- WHAT IS EXPECTED
Extract the first line through the line containing "for o in list(bpy.data.objects): bpy.data.objects.remove(o)" from the listing below, exactly as written.

- GIVEN DATA
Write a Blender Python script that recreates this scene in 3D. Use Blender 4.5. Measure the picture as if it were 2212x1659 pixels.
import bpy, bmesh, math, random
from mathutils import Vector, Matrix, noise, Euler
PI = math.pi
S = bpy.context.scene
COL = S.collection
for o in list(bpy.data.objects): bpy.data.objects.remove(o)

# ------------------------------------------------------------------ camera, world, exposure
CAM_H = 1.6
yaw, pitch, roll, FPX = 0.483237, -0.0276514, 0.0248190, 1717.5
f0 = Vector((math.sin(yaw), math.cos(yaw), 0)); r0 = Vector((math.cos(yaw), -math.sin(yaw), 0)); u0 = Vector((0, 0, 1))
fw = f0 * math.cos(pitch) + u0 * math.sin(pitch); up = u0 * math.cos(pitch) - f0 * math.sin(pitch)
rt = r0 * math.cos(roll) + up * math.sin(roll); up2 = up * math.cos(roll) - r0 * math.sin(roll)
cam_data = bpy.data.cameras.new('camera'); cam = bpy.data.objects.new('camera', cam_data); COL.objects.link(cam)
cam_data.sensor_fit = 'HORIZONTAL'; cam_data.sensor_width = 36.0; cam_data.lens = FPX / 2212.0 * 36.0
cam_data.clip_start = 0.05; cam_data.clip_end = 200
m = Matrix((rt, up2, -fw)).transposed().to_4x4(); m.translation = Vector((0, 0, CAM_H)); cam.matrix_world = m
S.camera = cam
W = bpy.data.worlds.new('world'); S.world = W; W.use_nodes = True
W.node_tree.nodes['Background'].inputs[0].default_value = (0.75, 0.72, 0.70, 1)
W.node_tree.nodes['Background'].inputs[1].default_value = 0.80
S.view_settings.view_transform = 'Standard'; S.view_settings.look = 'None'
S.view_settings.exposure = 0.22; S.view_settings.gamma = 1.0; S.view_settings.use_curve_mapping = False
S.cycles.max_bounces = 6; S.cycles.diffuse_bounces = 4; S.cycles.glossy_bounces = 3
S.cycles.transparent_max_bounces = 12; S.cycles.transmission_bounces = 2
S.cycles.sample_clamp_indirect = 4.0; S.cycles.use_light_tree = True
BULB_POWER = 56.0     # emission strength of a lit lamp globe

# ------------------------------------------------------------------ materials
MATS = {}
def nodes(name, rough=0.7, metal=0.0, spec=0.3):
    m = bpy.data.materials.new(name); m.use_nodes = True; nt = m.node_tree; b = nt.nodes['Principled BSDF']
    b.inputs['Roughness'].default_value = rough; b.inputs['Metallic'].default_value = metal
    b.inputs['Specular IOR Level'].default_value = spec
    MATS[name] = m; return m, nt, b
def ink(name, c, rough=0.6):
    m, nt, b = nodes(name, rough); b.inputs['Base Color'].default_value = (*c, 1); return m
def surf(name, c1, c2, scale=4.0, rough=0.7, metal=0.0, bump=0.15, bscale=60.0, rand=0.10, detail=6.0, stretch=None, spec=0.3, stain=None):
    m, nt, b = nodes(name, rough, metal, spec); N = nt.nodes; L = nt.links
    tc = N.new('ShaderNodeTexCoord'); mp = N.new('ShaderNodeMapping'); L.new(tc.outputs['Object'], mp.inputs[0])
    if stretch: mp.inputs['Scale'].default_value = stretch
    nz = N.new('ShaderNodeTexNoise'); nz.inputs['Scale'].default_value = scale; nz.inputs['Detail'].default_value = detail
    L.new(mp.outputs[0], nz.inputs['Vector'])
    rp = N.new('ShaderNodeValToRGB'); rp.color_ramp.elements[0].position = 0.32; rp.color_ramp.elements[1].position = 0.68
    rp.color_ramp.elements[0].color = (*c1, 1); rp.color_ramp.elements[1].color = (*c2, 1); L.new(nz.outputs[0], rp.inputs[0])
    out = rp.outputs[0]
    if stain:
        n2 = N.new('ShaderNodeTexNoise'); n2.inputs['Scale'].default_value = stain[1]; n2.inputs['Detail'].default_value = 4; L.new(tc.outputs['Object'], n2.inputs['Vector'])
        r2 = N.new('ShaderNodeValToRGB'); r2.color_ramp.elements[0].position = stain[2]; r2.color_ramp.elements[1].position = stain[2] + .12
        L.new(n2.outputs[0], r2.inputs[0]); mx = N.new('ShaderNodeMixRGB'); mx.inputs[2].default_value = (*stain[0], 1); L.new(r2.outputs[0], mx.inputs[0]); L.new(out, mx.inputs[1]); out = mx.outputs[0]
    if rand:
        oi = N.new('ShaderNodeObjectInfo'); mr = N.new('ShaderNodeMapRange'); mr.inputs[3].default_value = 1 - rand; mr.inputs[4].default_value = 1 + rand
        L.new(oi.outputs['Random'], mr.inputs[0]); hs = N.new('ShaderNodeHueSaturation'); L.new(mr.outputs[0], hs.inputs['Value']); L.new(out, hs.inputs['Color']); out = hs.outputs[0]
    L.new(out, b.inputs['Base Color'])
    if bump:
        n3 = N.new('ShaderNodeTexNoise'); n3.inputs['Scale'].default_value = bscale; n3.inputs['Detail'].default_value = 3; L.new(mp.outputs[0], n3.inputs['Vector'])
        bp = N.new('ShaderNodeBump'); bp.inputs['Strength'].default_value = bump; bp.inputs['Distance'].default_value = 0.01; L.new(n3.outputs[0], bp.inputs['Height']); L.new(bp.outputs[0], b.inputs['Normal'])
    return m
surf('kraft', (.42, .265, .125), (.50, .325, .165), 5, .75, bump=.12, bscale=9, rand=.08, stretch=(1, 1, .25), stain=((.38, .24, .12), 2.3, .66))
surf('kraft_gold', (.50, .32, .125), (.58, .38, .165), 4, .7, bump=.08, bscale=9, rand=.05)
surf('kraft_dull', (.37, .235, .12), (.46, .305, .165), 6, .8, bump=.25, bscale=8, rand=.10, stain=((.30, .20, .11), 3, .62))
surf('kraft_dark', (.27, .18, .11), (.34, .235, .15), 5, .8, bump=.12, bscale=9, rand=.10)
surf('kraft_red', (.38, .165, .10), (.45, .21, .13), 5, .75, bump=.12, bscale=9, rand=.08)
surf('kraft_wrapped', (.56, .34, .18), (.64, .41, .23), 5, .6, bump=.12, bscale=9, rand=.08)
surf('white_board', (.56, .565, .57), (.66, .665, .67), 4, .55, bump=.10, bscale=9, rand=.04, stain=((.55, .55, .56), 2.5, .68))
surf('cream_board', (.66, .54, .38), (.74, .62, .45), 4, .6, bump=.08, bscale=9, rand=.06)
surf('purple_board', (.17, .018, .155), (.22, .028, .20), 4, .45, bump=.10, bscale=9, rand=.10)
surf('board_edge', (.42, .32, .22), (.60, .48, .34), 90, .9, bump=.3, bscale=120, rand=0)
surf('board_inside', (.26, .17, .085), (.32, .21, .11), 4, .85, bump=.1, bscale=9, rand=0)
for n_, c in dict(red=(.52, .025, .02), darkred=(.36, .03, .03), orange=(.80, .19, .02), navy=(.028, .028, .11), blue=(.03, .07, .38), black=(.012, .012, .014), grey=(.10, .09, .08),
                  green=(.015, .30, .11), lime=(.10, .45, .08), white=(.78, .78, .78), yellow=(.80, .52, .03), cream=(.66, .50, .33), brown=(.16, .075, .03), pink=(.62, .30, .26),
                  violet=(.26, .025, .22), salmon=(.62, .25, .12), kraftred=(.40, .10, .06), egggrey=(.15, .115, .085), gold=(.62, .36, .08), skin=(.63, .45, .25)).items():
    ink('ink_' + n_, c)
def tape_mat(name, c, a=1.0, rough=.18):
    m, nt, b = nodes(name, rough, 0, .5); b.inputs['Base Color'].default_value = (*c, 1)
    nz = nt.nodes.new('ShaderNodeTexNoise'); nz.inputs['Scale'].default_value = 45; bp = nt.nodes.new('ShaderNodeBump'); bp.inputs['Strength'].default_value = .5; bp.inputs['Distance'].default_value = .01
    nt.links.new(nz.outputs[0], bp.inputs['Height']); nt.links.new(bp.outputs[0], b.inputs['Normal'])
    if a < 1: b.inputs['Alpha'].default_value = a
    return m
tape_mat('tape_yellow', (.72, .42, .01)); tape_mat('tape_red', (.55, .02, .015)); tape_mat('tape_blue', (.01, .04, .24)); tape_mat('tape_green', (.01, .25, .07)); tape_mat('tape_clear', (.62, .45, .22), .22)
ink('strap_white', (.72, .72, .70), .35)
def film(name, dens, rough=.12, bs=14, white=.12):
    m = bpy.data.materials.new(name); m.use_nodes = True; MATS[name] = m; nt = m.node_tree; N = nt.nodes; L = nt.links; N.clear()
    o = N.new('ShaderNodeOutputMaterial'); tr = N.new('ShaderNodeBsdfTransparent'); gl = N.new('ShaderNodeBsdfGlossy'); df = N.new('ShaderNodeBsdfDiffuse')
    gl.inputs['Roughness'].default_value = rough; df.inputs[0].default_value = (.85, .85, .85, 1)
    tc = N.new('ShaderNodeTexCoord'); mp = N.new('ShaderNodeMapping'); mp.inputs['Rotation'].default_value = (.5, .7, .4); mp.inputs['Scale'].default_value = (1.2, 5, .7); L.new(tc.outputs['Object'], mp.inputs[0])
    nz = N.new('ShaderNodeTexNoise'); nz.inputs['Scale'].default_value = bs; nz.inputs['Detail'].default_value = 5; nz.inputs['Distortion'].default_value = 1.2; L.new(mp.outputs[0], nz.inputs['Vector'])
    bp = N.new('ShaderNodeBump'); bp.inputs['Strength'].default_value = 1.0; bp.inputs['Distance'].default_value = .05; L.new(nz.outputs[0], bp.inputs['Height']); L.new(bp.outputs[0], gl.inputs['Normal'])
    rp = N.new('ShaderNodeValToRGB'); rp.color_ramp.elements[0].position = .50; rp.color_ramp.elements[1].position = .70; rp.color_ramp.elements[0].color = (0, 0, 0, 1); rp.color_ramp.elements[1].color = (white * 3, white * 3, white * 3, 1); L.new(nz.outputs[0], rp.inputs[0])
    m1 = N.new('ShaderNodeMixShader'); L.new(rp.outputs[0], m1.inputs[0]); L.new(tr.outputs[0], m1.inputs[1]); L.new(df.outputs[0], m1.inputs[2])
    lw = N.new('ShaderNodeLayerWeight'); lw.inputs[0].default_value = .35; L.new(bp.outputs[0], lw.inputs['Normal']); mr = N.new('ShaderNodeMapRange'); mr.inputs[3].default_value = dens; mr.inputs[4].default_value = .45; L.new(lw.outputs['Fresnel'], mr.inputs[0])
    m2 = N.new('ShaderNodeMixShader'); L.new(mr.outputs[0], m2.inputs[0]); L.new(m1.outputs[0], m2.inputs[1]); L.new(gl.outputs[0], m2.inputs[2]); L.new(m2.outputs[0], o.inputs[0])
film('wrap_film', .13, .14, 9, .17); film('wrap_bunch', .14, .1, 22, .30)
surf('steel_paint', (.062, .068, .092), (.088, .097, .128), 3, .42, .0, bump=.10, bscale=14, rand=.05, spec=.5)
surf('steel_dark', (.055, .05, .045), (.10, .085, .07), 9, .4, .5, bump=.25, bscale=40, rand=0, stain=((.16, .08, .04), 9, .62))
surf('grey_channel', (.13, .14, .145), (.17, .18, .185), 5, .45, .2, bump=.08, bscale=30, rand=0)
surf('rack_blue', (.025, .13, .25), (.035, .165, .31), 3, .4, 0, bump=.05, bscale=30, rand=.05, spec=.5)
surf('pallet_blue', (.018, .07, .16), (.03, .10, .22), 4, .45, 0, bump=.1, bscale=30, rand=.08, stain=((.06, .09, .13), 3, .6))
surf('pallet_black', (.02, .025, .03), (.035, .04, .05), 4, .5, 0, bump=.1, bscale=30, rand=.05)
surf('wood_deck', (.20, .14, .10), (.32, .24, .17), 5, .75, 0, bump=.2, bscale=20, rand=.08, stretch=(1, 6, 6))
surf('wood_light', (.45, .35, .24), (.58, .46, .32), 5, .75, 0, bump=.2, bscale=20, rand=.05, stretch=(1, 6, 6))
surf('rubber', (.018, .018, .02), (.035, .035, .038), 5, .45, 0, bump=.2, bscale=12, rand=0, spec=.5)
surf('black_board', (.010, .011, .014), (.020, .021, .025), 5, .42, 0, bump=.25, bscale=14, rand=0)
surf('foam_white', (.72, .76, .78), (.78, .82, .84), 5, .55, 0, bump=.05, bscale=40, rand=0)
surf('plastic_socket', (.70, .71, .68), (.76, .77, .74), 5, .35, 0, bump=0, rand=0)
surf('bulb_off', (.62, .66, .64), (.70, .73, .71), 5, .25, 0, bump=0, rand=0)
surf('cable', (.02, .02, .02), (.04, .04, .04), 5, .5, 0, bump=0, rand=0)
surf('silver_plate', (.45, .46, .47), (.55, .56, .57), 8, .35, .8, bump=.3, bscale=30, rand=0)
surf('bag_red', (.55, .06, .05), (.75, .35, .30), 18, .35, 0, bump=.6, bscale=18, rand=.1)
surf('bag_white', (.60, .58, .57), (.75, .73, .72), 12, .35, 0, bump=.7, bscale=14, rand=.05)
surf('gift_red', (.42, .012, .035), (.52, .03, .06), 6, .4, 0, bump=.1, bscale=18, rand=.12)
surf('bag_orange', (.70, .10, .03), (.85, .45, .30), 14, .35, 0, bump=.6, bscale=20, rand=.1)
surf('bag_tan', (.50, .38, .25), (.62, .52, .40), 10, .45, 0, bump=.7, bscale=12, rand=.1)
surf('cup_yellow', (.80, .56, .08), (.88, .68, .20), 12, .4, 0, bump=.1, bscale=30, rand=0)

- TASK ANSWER
Write a Blender Python script that recreates this scene in 3D. Use Blender 4.5. Measure the picture as if it were 2212x1659 pixels.
import bpy, bmesh, math, random
from mathutils import Vector, Matrix, noise, Euler
PI = math.pi
S = bpy.context.scene
COL = S.collection
for o in list(bpy.data.objects): bpy.data.objects.remove(o)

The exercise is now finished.